Caroline Stuart-Taylor, managing director of the Ski Club of Great Britain, said: "In general, they're one of the safest ways to travel. But when they go wrong, it is catastrophic." That is because cable cars are used to cross wide voids, whereas the gondola-based system, in which each cabin carries a handful of people, runs up the sides of mountains and has intermediate towers. That eases the stress on the cable in a way that the cable car design does not. If the cable system fails, there is also further to fall.

At the Nevis Range Development Company, which runs one of the three enclosed chairlift systems in the UK, Miriam Austin, a spokeswoman, said: "I would be surprised if it really was a failure of the cable itself. It is more likely the clamp connecting the car to the cable failed somehow."

The cables used are high-strength steel and need replacing every 25 years or so.
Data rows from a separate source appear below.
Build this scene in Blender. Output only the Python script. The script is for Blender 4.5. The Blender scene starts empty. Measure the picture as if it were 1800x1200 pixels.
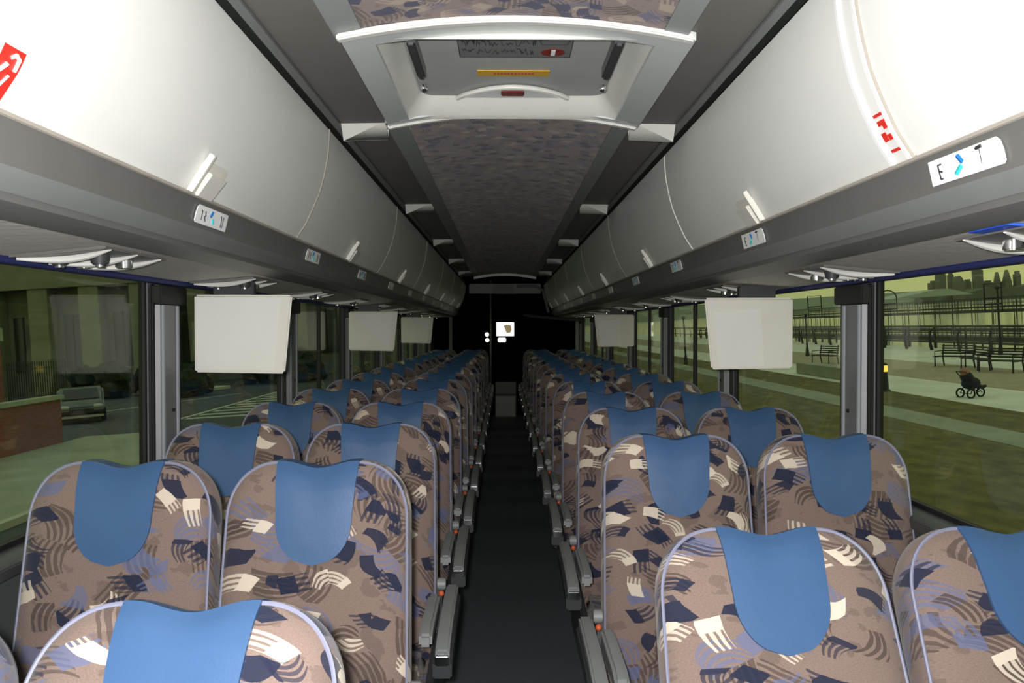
import bpy, bmesh, math, random
from mathutils import Vector, Matrix
from mathutils.bvhtree import BVHTree
random.seed(7)
PI = math.pi
sc = bpy.context.scene
col = sc.collection
R = math.radians

# ------------------------------------------------------------------ helpers
class MB:
    """collects shapes, then links them as ONE mesh object"""
    def __init__(s): s.v=[]; s.f=[]
    def add(s, vs, fs):
        n=len(s.v); s.v+= [tuple(v) for v in vs]; s.f+= [tuple(i+n for i in f) for f in fs]; return s
    def box(s, x0,x1,y0,y1,z0,z1):
        vs=[(x,y,z) for x in (x0,x1) for y in (y0,y1) for z in (z0,z1)]
        return s.add(vs,[(0,1,3,2),(4,6,7,5),(0,4,5,1),(2,3,7,6),(0,2,6,4),(1,5,7,3)])
    def prism_y(s, prof, y0, y1, closed=True):
        """profile in (x,z) extruded along y"""
        n=len(prof)
        vs=[(x,y0,z) for x,z in prof]+[(x,y1,z) for x,z in prof]
        fs=[(i,(i+1)%n,(i+1)%n+n,i+n) for i in range(n if closed else n-1)]
        if closed: fs+=[tuple(range(n))[::-1],tuple(range(n,2*n))]
        return s.add(vs,fs)
    def prism(s, pts, off):
        """closed polygon (3d points) extruded by vector off"""
        n=len(pts); o=Vector(off)
        vs=[Vector(p) for p in pts]+[Vector(p)+o for p in pts]
        fs=[(i,(i+1)%n,(i+1)%n+n,i+n) for i in range(n)]+[tuple(range(n))[::-1],tuple(range(n,2*n))]
        return s.add(vs,fs)
    def strip(s, A, B):
        n=len(A)
        return s.add(list(A)+list(B),[(i,i+1,i+1+n,i+n) for i in range(n-1)])
    def tube(s, pts, r, k=8, closed=False, caps=True):
        pts=[Vector(p) for p in pts]; n=len(pts)
        rs = r if isinstance(r,(list,tuple)) else [r]*n
        vs=[]; up=None
        for i,p in enumerate(pts):
            if closed: t=(pts[(i+1)%n]-pts[i-1])
            else: t=(pts[min(i+1,n-1)]-pts[max(i-1,0)])
            t.normalize()
            if up is None:
                up=Vector((0,0,1)) if abs(t.z)<.9 else Vector((1,0,0))
            a=t.cross(up)
            if a.length<1e-5: a=t.cross(Vector((0,1,0)))
            a.normalize(); b=t.cross(a).normalized(); up=-b if False else a.cross(t)
            for j in range(k):
                q=2*PI*j/k
                vs.append(p+(a*math.cos(q)+b*math.sin(q))*rs[i])
        fs=[]
        for i in range(n if closed else n-1):
            for j in range(k):
                i2=(i+1)%n
                fs.append((i*k+j,i*k+(j+1)%k,i2*k+(j+1)%k,i2*k+j))
        if not closed and caps: fs+=[tuple(range(k))[::-1],tuple((n-1)*k+j for j in range(k))]
        return s.add(vs,fs)
    def cyl(s, p0, p1, r, k=12, r1=None):
        return s.tube([p0,p1],[r, r if r1 is None else r1],k)
    def ball(s, c, r, sx=1, sy=1, sz=1, n=8, jit=0):
        vs=[];fs=[]
        for i in range(n+1):
            th=PI*i/n
            for j in range(n*2):
                ph=PI*j/n; q=r*(1+random.uniform(-jit,jit))
                vs.append((c[0]+q*sx*math.sin(th)*math.cos(ph),c[1]+q*sy*math.sin(th)*math.sin(ph),c[2]+q*sz*math.cos(th)))
        m=2*n
        for i in range(n):
            for j in range(m): fs.append((i*m+j,(i+1)*m+j,(i+1)*m+(j+1)%m,i*m+(j+1)%m))
        return s.add(vs,fs)
    def build(s, name, mat, parent=None, bevel=0, smooth=True, seg=2, xf=None):
        me=bpy.data.meshes.new(name); me.from_pydata(s.v,[],s.f); me.validate()
        bm=bmesh.new(); bm.from_mesh(me)
        bmesh.ops.remove_doubles(bm,verts=bm.verts,dist=1e-6)
        bmesh.ops.recalc_face_normals(bm,faces=bm.faces)
        if xf is not None: bm.transform(xf)
        if bevel:
            es=[e for e in bm.edges if len(e.link_faces)==2 and e.calc_face_angle(0)>.6]
            bmesh.ops.bevel(bm,geom=es,offset=bevel,segments=seg,affect='EDGES',clamp_overlap=True)
        for f in bm.faces: f.smooth=smooth
        if smooth:
            for e in bm.edges:
                if len(e.link_faces)==2 and e.calc_face_angle(0)>.7: e.smooth=False
        bm.to_mesh(me); bm.free()
        me.materials.append(mat)
        o=bpy.data.objects.new(name,me); col.objects.link(o)
        if parent: o.parent=parent
        return o

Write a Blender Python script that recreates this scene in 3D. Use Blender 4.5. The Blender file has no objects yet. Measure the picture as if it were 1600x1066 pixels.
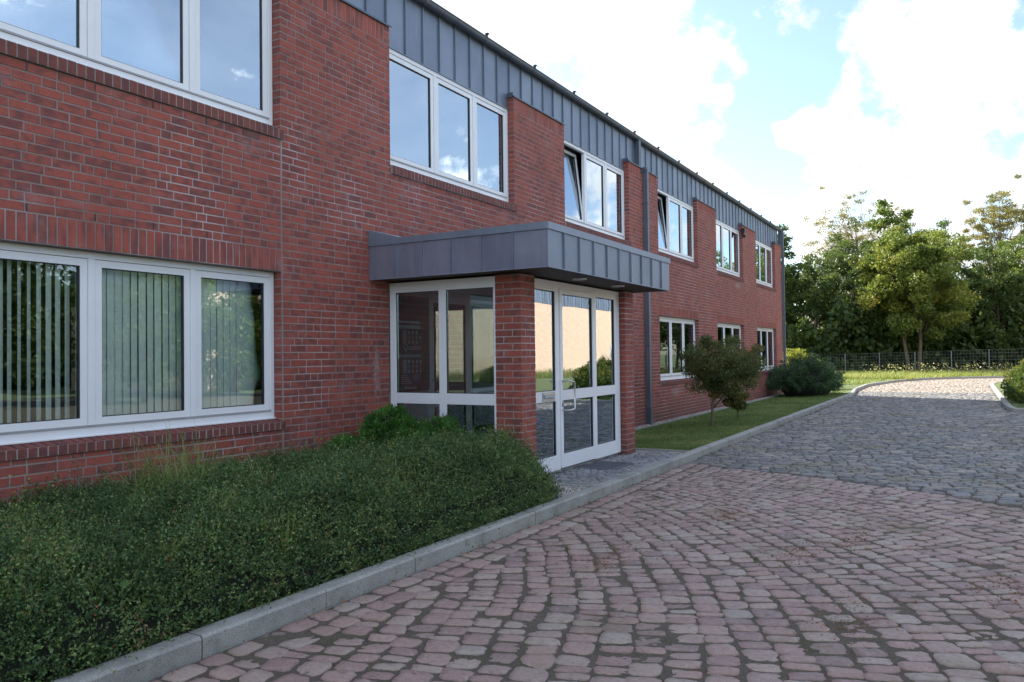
import bpy, math, random
import numpy as np
from mathutils import Vector, Matrix
S = bpy.context.scene
COL = S.collection
rad = math.radians
# ------------------------------------------------------------------ camera
YAW, PITCH, ROLL, FPX = rad(30.0739), rad(1.1035), rad(-0.6926), 1226.18
EYE = np.array([0, 0, 1.6937])
fw = np.array([-math.sin(YAW)*math.cos(PITCH), math.cos(YAW)*math.cos(PITCH), math.sin(PITCH)])
r0 = np.array([math.cos(YAW), math.sin(YAW), 0]); u0 = np.cross(r0, fw)
rt = r0*math.cos(ROLL)+u0*math.sin(ROLL); up = -r0*math.sin(ROLL)+u0*math.cos(ROLL)
cd = bpy.data.cameras.new('camera'); cam = bpy.data.objects.new('camera', cd); COL.objects.link(cam)
cam.matrix_world = Matrix([[rt[0], up[0], -fw[0], 0], [rt[1], up[1], -fw[1], 0], [rt[2], up[2], -fw[2], EYE[2]], [0, 0, 0, 1]])
cd.sensor_width = 36; cd.lens = FPX/1600*36; cd.clip_end = 3000; cd.clip_start = .05
S.camera = cam
def pdir(px, py):
    d = fw+rt*(px-800)/FPX+up*(533-py)/FPX
    return d/np.linalg.norm(d)
# ------------------------------------------------------------------ light, sky
SUN_EL = 36.0
sd = np.array([-.90, .43]); sd /= np.linalg.norm(sd)          # horizontal direction towards the sun
L3 = Vector((sd[0]*math.cos(rad(SUN_EL)), sd[1]*math.cos(rad(SUN_EL)), math.sin(rad(SUN_EL))))
sl = bpy.data.lights.new('sun', 'SUN'); sl.energy = 2.9; sl.angle = rad(.53); sl.color = (1, .93, .82)
so = bpy.data.objects.new('sun', sl); COL.objects.link(so)
so.rotation_euler = L3.to_track_quat('Z', 'Y').to_euler()
S.view_settings.view_transform = 'Standard'; S.view_settings.look = 'None'
S.view_settings.exposure = 2.32; S.view_settings.gamma = 1
W = bpy.data.worlds.new('World'); S.world = W; W.use_nodes = True
nt = W.node_tree; nt.nodes.clear()
def N(nt, t, **k):
    n = nt.nodes.new(t)
    for a, b in k.items():
        if a == 'inp':
            for i, v in b.items(): n.inputs[i].default_value = v
        else: setattr(n, a, b)
    return n
def math_(nt, op, a, b=None, clamp=False):
    n = nt.nodes.new('ShaderNodeMath'); n.operation = op; n.use_clamp = clamp
    for i, v in enumerate((a, b)):
        if v is None: continue
        if isinstance(v, (int, float)): n.inputs[i].default_value = v
        else: nt.links.new(v, n.inputs[i])
    return n.outputs[0]
sky = N(nt, 'ShaderNodeTexSky', sky_type='NISHITA', sun_disc=False, sun_elevation=rad(SUN_EL),
        sun_rotation=math.atan2(sd[0], sd[1]), air_density=1.0, dust_density=.6, ozone_density=1.6)
geo = N(nt, 'ShaderNodeTexCoord')
DIR = geo.outputs['Generated']
wn = N(nt, 'ShaderNodeTexNoise', inp={'Scale': 5.0, 'Detail': 4.0, 'Roughness': .6}); nt.links.new(DIR, wn.inputs['Vector'])
wv = N(nt, 'ShaderNodeVectorMath', operation='MULTIPLY_ADD'); nt.links.new(wn.outputs['Color'], wv.inputs[0])
wv.inputs[1].default_value = (.11, .11, .11); 
wo = N(nt, 'ShaderNodeVectorMath', operation='SUBTRACT'); nt.links.new(DIR, wo.inputs[0]); wo.inputs[1].default_value = (.055, .055, .055)
nt.links.new(wo.outputs[0], wv.inputs[2])
nm = N(nt, 'ShaderNodeVectorMath', operation='NORMALIZE'); nt.links.new(wv.outputs[0], nm.inputs[0])
BL = [(700,30,150,1),(830,60,170,1),(930,110,150,1),(1010,60,120,.8),(1000,200,120,1),(930,230,120,1),(1060,270,95,1),(1130,320,70,1),
      (1120,180,48,.8),(1170,60,60,.55),(1090,120,70,.6),(1272,198,52,1),(1225,212,34,.7),(1420,55,120,1.2),(1500,40,110,1.1),(1400,140,90,1.1),
      (1450,240,130,1.2),(1350,300,95,1.1),(1400,330,140,1.2),(1540,330,150,1.1),(1560,190,70,.7),(1255,365,60,.9),(1300,290,40,.5),
      (1230,-60,90,.6),(1700,120,120,.8),(1750,350,180,1)]
acc = None
MB_ = [(350,150,55,1.1),(395,170,45,.9),(200,60,60,.35),(690,255,50,.8),(640,180,70,.45),(760,215,75,1.1),(775,290,50,1),(905,300,60,.8),(940,280,50,.8),(965,300,50,1.1),(930,230,50,.6),(1060,350,60,1.1),(60,20,60,.5)]
for px, py, r, w in BL+[(-a, b, c*1.7, d*.62) for a, b, c, d in MB_]:
    c = pdir(abs(px), py)*np.array([-1 if px < 0 else 1, 1, 1]); a = r/FPX*.80
    d = N(nt, 'ShaderNodeVectorMath', operation='DOT_PRODUCT'); nt.links.new(nm.outputs[0], d.inputs[0]); d.inputs[1].default_value = tuple(c)
    m = N(nt, 'ShaderNodeMapRange', interpolation_type='SMOOTHSTEP')
    nt.links.new(d.outputs['Value'], m.inputs[0])
    m.inputs[1].default_value = math.cos(a*1.25); m.inputs[2].default_value = math.cos(a*.35); m.inputs[3].default_value = 0; m.inputs[4].default_value = w
    acc = m.outputs[0] if acc is None else math_(nt, 'ADD', acc, m.outputs[0])
acc = math_(nt, 'MINIMUM', acc, 1.15)
# general broken cloud everywhere else (seen in the windows)
sx = N(nt, 'ShaderNodeMapping'); sx.inputs['Scale'].default_value = (1, 1, 2.4); nt.links.new(DIR, sx.inputs[0])
gn = N(nt, 'ShaderNodeTexNoise', inp={'Scale': 2.6, 'Detail': 9.0, 'Roughness': .58, 'Distortion': .35}); nt.links.new(sx.outputs[0], gn.inputs['Vector'])
fn = N(nt, 'ShaderNodeTexNoise', inp={'Scale': 17.0, 'Detail': 8.0, 'Roughness': .62}); nt.links.new(DIR, fn.inputs['Vector'])
dF = N(nt, 'ShaderNodeVectorMath', operation='DOT_PRODUCT'); nt.links.new(DIR, dF.inputs[0]); dF.inputs[1].default_value = tuple(pdir(1100, 200))
front = N(nt, 'ShaderNodeMapRange', interpolation_type='SMOOTHSTEP'); nt.links.new(dF.outputs['Value'], front.inputs[0])
front.inputs[1].default_value = .62; front.inputs[2].default_value = .84
g2 = math_(nt, 'MULTIPLY', math_(nt, 'SUBTRACT', gn.outputs['Fac'], .46), 7.5)
g2 = math_(nt, 'MULTIPLY', g2, math_(nt, 'SUBTRACT', 1.0, front.outputs[0]))
dens = math_(nt, 'ADD', acc, math_(nt, 'MULTIPLY', math_(nt, 'SUBTRACT', fn.outputs['Fac'], .5), 3.4))
dens = math_(nt, 'ADD', dens, g2)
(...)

The design has proved itself over the years: the only difference is using computer systems to monitor the cars.

Yesterday's accident, in which 20 people died, was the worst such incident in France, said Alain Soury-Lavergne, technical director of France's Cable Car Union.

The world's worst such incident was in 1976 on a gondola lift near Cavalese, in Italy, where 42 people were killed. Itwas blamed on operator error.

In February last year, 20 people died when an American Marine jet cut a cable of a ski lift and a gondola plunged to the ground at a nearby location.